Okay, that’s an exaggeration, but I do think it’s safe to say that King’s work is so ubiquitous now that he’s achieved a sort of living godhood. It’s hard to find another writer, besides maybe God, who’s so well known. Of course, this results in a sort of pop-culture overload that, despite seeming like it had reached its zenith more than a decade ago, continues unabated — with good adaptations only popping up once every four or five years, it seems. That’s what makes his latest, The Mist, so surprising; it follows hot on the heels of 1408, another satisfying big-screen adaptation. Two good King movies in one year? That’s like finding two toys in a Cracker Jack box! Then again, one of the two is helmed by Frank Darabont — The Mist, that is — and, well, that’s kind of cheating. Almost. The writer-director is also responsible for two of King’s best adaptations, The Shawshank Redemption and The Green Mile, so it’s fair to say he knows what he’s doing by now.

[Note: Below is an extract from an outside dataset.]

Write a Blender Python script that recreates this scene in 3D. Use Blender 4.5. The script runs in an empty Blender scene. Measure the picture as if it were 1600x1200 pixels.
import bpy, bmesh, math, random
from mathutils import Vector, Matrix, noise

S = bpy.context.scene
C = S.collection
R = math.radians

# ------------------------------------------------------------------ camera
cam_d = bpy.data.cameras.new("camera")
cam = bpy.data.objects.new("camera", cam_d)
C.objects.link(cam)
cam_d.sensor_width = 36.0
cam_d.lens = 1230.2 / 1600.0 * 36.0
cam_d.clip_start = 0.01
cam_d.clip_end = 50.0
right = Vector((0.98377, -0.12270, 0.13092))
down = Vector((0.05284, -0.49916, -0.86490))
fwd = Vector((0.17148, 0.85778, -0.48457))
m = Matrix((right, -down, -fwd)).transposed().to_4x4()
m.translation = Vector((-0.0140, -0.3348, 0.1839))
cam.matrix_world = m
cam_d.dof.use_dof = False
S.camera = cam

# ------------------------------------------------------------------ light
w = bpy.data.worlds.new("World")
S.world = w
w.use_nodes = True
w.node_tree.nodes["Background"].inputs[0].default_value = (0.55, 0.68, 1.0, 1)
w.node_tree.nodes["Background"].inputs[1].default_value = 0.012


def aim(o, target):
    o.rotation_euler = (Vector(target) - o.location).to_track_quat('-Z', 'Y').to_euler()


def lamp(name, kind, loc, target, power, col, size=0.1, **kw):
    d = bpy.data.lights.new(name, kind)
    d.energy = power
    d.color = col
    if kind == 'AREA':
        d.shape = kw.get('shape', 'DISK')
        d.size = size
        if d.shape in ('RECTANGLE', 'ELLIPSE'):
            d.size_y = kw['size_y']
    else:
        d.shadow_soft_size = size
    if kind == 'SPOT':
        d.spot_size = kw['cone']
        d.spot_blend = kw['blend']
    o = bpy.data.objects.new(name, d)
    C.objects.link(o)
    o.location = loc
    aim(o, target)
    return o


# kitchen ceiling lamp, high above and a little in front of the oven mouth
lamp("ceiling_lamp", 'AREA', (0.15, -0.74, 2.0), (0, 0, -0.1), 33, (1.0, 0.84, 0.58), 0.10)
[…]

Based on one of King’s most popular short stories, The Mist begins and ends with painter David Drayton (Thomas Jane). After a storm knocks power out at his lakeshore home, David takes his young son into town to get supplies at the local grocery store where townies and big-city weekenders shop. Shortly after the two pass through the doors, a mysterious mist falls over the town and a crazed townie rushes inside, claiming there’s something in the mist that killed his friend. The semi-packed store locks the doors, intending to wait out what is probably some sort of after-effect of last night’s storm. Before long, though, a store employee is snatched by a giant tentacle in the loading dock area, witnessed by David and bagger Ollie (Toby Jones); everyone quickly divides into those who believe this account and those who don’t.

The next two days and nights are marked by a Lord of the Flies-grade devolution, inspired by a holier-than-though religious fanatic (Marcia Gay Harden) who believes these are the end times and she’s God’s prophet. To help the hysteria along, the scares are piled on, escalating as more creatures come out of the mist, including giant insects and some sort of pterodactyl thingamabobs. Sticking around begins to look like a bad idea, though, and Drayton and his small group of supporters decide to flee in his tank-like Land Rover.

When the movie’s twist finally comes — and all horrors have to have them these days — it’s just about as daring and shocking as anything George  A. Romero offered up in his earlier work. Unfortunately, it just doesn’t end up saying anything other than, “Are you shocked? Good.’ This was 1408’s ultimate problem, too. Still, the movie goes a long way, along with this autumn’s 30 Days of Night, toward resurrecting the monster movie genre — and I’m all for that!